Monday, June 15, 2009

The road to nowhere

Another morning and afternoon lazing in the sun by the pool. Me reading Jon Ronson’s The Men Who Stare at Goats (birthday present from Rachie), Rachel reading A Death in Tuscany. Every so often it gets so hot you just have to dive in to the pool to cool off. It’s a hard life.

Again around 4-ish we head out in the car, this time with a view to taking the gravel road over the hill opposite us towards Lake Trasimeno. We were warned by Marianne and Andrew the day before that it would be twisty and bumpy (which it was) but it apparently cut out a 20 minute drive along this valley and back along the next so it seemed worth it.

“The only place you can go wrong,” Andrew had warned, “is where the road forks and it looks like the road continues straight ahead. But you need to bear right.”

“Just keep to the right,” Marianne had added.

We duly arrived at a fork in the road towards the top of the hill. The main road (using the word “main” and the word “road” loosely here) did look as though it continued straight ahead over the hill and down the other side. But there was a track to the right that continued up the hill. Rachel and I agreed, as we replayed Andrew’s advice in our heads, that we should bear right and continue up the hill. And so we followed the single track road through the trees that was even more bumpy and twisty. And we followed. And we followed. Until… we came across a lorry that was coming the other way! If there was one thing I wasn’t expecting to encounter along this isolated track through the forest, it was a lorry coming the other way. Somehow it managed to get past us. And we thought that the lorry must be coming from somewhere so this road must lead somewhere. And so we followed. And we followed.

Eventually we passed through an open gate. We could make out the word “privat” on the sign next to the gate. But still we continued. We’d come too far to simply turn around. Until we came to another signed that said something to the effect of “No entry to unauthorized personnel”. At this point we considered that we must have come the wrong way. We didn’t fancy carrying along the road only to be stopped by a landowner carrying a shotgun yelling the Italian equivalent of “Get orf moi land!”

Our detour meant we arrived a little later in Tuoro than we might have. Not much there. The town itself was about a mile from the edge of the lake. At the lake’s edge there was a campsite (which reminded us both of childhood camping holidays) and a manmade beach. Not much else. We considered heading back home to have some dinner back at the house, calling in to a supermarket on the way to pick up some essentials (i.e., beer). But before doing so we thought we’d look at Passignano, another small town 5 km along the edge of the lake from Tuoro. Passignano had much more going for it that Tuoro. Although it wasn’t at all busy you could see it would be more attractive to tourists with it being right at the edge of the lake, and having a number of bars and restaurants. We parked the car next to an Alimentari (grocery store) and so were able to do get our shopping (i.e., beer) before having a wander around the town.

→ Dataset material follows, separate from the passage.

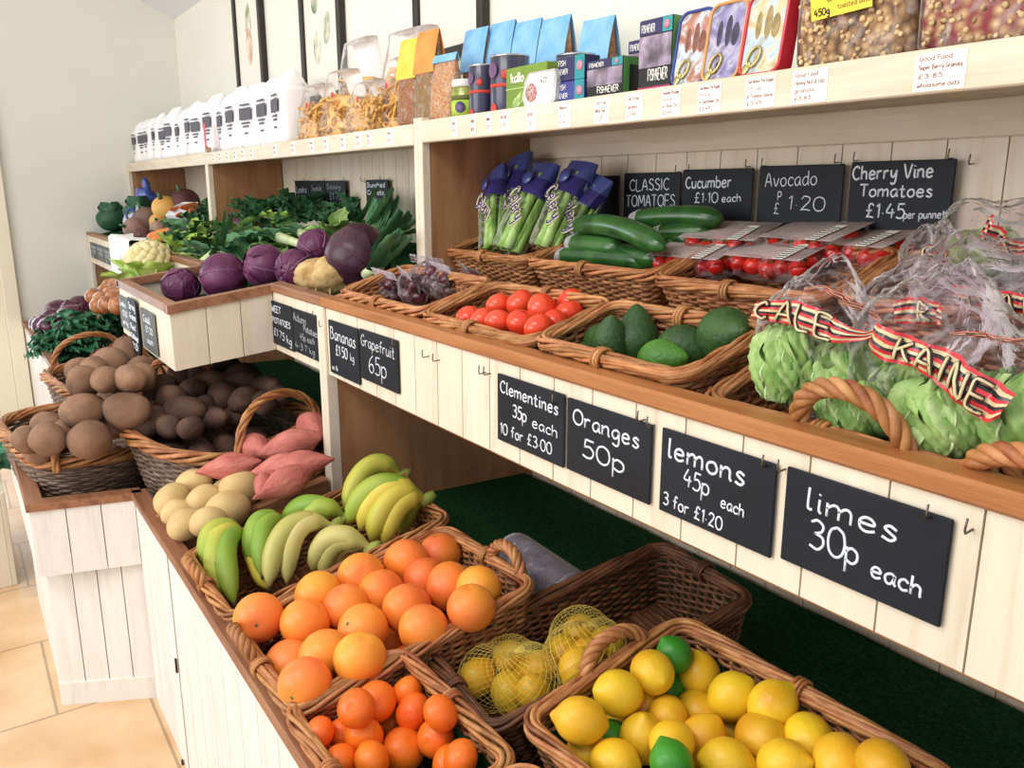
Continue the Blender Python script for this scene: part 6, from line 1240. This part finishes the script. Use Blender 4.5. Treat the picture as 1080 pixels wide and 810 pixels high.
b4 = salad_bag('clear salad bag in the back right basket, its band reading NAI', zy(1035, 300, 1.0), .088, .06, .06, 4); band(b4, [(1006, 300), (1030, 303), (1060, 307), (1095, 312)], [(1008, 323), (1030, 328), (1060, 333), (1095, 338)], .935, .935, 'NAI', 6, t0=.25, t1=.9)
b5 = salad_bag('crumpled striped salad bag against the back boards at the right edge', zy(1050, 258, 1.12), .085, .055, .06, 5); band(b5, [(1043, 226), (1055, 240), (1075, 256), (1100, 250)], [(1030, 250), (1048, 268), (1062, 272), (1100, 268)], 1.07, 1.06, 'A', 7, t0=.3, t1=.6, wob=.008)
b6 = salad_bag('small striped salad bag tucked at the left of the back right basket', zy(985, 272, 1.08), .042, .04, .05, 6); band(b6, [(976, 260), (988, 258), (1000, 268)], [(968, 276), (984, 278), (998, 282)], 1.04, 1.035, 'E', 8, t0=.2, t1=.7)
lettuce('lettuce hump showing dark green in the back right basket', zy(1038, 268, 1.13), .04, .07, 7, .4)
lettuce('lettuce at the right edge of the photo beside the wide striped band', zy(1085, 440, .78), .045, .09, 8, .4)
# ------------------------------------------------------------------ roll of clear produce bags under the rail
M_roll = film('roll_film', 'e8e2ea', op=.06, bump=.3, bscale=40, milky=.06); M_core = pmat('roll_core', [(.4, '4a4052'), (.6, '7d7288')], 30, rough=.4)
a = atL(548, 588, .046); b_ = atL(596, 622, .046); c = (a+b_)/2; o = thing('bag_roll', 'clear plastic bag roll lying between the grapefruit and the long dark basket', 'bag roll', tuple(c)); d = (b_-a)/np.linalg.norm(b_-a)
c = np.array(o.location)+0
MB().add(*tube([-d*.085, -d*.05, d*.05, d*.085], .040, 28)).build('wound_film', M_core, o); MB().add(*tube([-d*.1, -d*.085, d*.085, d*.1], [.042, .0435, .0435, .042], 28)).build('outer_film', M_roll, o)
t = np.linspace(0, 2*PI, 26, endpoint=False); s1 = np.cross(d, (0, 0, 1)); s1 /= np.linalg.norm(s1); s2 = np.cross(s1, d)
for sg in (-1, 1): MB().add(*tube(d*.096*sg+.038*(np.cos(t)[:, None]*s1+np.sin(t)[:, None]*s2), .0045, 6, True)).build('end_ring', pmat('roll_end', 'aaa6b0', rough=.4), o)
MB().add(*slab([s1*.036-d*.09, s1*.036+d*.09, s1*.06+d*.09-np.array([0, 0, .035]), s1*.06-d*.09-np.array([0, 0, .035])], (0, 0, .001)), smooth=False).build('loose_sheet', M_roll, o)
def atF(u, v, h=0):                      # far shelf: keep clear of the end wall
    h = max(h, .10); p = atU(u, v, h)
    while p[0] < XE+.13: h += .006; p = atU(u, v, h)
    return p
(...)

We called home to see how Freya was. We couldn’t really hear but picked up that she had been swimming for an hour and a half and was having a lovely time. A text sent by Sandra later that evening confirmed this and added that they had gone out for dinner and Freya had had fish and a crème brulee (presumably as a main course and dessert, not mixed together in the same pot… though I wouldn’t put it past her). We, too, decided to eat out, and found a lovely trattoria hidden down a back street.

The drive home was somewhat less treacherous.